The decision by Ban marks a major reversal of course from less than a year ago, when he announced that the U.N. Secretariat does not enjoy the jurisdiction over protection of whistle-blowers who expose wrongdoing at UNDP, the U.N.s development arm, or other agencies in the labyrinthine U.N. system.
At the time, a broad spectrum of U.N. reformers complained that Ban had ceded those powers, as well as the management of anti-corruption probes, to UNDP and its sister agencies, turning a unified anti-corruption system into a jumble of potential conflicts of interest and differing standards.
Since then, UNDP has been hit with a variety of other scandals including a FOX News investigation last month into UNDPs procurement of $2.3 million worth of airport scanners for the customs service of the radical Chavez government of Venezuela, which the U.S. manufacturer of the equipment said it never shipped.

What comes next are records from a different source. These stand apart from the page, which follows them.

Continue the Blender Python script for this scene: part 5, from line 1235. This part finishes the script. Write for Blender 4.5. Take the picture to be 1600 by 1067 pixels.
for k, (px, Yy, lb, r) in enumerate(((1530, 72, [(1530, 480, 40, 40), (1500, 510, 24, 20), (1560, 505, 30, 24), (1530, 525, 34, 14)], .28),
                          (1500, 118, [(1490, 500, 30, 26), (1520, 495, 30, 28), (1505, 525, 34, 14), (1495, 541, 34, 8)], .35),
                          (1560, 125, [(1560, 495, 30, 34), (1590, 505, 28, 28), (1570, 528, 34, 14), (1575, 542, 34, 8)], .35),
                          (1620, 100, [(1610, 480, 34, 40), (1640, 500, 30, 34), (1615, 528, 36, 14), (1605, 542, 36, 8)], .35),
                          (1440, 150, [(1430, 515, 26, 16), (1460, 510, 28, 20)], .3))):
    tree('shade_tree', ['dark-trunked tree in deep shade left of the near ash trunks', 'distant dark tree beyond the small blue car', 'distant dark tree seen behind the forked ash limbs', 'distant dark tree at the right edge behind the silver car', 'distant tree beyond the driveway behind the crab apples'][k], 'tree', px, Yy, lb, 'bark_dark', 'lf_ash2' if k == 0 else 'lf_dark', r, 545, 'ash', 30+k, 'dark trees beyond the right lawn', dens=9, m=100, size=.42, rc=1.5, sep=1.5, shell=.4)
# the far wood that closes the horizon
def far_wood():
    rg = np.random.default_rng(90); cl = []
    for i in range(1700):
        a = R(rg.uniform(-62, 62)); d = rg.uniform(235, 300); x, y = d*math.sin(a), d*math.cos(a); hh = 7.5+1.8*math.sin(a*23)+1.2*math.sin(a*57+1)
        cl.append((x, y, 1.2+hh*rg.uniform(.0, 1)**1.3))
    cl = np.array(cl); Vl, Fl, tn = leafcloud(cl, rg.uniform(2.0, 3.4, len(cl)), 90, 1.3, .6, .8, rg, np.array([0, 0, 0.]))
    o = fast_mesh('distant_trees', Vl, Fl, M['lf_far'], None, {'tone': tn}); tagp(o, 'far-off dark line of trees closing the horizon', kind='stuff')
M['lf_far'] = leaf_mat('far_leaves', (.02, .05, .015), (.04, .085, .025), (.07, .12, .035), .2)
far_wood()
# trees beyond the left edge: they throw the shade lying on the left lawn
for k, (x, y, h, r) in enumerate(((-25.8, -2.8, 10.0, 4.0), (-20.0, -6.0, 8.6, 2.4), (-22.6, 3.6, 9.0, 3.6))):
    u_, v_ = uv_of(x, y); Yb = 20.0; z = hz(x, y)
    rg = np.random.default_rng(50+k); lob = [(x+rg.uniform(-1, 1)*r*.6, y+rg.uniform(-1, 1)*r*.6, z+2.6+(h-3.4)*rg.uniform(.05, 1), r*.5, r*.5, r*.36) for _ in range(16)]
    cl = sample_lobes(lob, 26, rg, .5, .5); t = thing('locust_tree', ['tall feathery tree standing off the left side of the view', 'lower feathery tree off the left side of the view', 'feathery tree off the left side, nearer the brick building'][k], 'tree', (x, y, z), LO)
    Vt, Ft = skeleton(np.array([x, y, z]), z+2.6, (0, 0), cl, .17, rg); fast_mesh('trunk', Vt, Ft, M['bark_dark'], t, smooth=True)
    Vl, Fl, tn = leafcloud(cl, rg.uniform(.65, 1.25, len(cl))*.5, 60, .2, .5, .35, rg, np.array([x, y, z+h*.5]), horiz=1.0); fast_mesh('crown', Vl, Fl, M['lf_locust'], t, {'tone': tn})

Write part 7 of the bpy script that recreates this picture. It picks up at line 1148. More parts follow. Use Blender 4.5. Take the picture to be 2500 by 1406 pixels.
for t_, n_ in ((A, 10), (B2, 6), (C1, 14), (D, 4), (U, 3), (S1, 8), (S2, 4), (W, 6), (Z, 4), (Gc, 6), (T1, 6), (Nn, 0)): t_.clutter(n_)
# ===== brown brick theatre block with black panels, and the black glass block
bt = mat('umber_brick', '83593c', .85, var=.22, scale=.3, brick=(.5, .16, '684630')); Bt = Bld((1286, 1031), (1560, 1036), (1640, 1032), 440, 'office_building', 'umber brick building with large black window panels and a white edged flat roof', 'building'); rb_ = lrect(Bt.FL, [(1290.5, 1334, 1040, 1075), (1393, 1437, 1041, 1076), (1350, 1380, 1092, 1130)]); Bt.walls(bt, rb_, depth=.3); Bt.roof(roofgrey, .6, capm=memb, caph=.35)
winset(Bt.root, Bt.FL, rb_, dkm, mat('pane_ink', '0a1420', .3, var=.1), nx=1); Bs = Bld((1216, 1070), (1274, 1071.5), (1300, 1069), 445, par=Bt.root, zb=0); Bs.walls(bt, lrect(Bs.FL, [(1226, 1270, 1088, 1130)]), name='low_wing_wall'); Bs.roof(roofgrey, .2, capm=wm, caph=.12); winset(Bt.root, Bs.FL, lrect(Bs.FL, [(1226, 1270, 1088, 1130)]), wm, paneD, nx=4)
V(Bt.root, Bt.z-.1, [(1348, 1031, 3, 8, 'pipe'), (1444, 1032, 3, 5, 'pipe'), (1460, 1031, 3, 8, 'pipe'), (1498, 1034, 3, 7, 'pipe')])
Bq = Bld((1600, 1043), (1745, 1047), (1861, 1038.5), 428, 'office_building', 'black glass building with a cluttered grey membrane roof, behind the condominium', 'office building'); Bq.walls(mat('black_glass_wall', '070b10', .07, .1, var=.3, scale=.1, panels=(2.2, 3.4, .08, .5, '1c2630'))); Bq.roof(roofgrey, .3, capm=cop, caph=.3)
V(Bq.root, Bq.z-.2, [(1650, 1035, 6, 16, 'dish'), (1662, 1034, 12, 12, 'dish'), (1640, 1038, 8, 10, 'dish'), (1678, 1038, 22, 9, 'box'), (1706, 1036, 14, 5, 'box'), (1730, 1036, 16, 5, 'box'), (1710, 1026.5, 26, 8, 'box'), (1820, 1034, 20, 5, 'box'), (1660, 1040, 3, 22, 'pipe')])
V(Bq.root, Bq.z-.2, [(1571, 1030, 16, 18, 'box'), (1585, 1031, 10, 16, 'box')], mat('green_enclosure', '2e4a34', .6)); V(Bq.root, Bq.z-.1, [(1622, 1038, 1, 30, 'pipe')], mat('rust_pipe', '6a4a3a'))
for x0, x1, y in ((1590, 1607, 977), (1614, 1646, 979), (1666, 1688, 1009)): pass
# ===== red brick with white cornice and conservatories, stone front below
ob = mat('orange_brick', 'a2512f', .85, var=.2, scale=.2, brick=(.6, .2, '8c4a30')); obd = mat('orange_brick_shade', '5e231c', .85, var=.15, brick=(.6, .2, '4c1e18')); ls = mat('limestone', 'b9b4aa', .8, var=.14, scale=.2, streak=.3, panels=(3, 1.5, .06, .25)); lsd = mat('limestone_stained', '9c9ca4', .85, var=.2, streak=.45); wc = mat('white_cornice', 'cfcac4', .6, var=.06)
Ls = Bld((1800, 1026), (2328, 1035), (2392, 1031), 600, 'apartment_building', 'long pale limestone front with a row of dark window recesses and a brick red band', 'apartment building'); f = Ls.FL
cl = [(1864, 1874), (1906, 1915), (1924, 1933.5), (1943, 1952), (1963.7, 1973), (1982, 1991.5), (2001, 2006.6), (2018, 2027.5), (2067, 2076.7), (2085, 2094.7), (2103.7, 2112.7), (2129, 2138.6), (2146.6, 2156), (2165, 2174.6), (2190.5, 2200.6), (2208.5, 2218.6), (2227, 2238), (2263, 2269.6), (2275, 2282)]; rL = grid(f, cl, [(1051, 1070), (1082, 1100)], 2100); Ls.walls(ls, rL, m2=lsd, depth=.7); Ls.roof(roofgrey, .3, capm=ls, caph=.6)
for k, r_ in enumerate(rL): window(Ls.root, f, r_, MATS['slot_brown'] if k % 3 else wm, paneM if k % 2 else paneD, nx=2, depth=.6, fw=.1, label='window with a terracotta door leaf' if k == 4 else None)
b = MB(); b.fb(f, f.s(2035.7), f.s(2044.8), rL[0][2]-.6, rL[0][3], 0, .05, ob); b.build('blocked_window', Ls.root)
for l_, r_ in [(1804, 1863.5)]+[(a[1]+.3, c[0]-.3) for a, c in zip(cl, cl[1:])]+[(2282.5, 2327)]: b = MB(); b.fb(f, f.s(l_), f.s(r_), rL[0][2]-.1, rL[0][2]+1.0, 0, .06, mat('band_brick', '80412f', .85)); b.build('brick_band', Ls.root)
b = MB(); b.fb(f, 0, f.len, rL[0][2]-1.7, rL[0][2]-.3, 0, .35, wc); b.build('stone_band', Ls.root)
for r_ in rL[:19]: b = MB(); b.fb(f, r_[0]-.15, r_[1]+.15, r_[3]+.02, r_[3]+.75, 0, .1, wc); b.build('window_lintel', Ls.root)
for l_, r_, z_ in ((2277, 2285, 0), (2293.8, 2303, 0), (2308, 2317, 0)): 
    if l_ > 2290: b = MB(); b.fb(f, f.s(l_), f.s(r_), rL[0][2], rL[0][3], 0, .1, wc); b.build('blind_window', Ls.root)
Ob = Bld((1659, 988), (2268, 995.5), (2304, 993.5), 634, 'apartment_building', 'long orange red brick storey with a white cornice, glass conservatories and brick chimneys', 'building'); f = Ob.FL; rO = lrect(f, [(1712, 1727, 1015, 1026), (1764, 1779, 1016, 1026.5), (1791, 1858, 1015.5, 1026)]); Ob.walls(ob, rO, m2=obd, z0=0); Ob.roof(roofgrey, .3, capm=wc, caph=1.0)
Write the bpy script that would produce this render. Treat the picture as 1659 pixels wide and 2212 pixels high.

Yet another important scandal surfaced last week, when a UNDP whistle-blower demanded an investigation by Bans Secretariat into UNDP support for a Somali financial company with ties to terrorist organizations on the U.N.s own sanctions list. The whistle-blower, Ahmed Ismael, claims that he was fired after bringing the issue to UNDPs attention. (A UNDP spokesman told news agencies, Clearly UNDP takes all these allegations extremely seriously and we are in fact investigating them thoroughly.)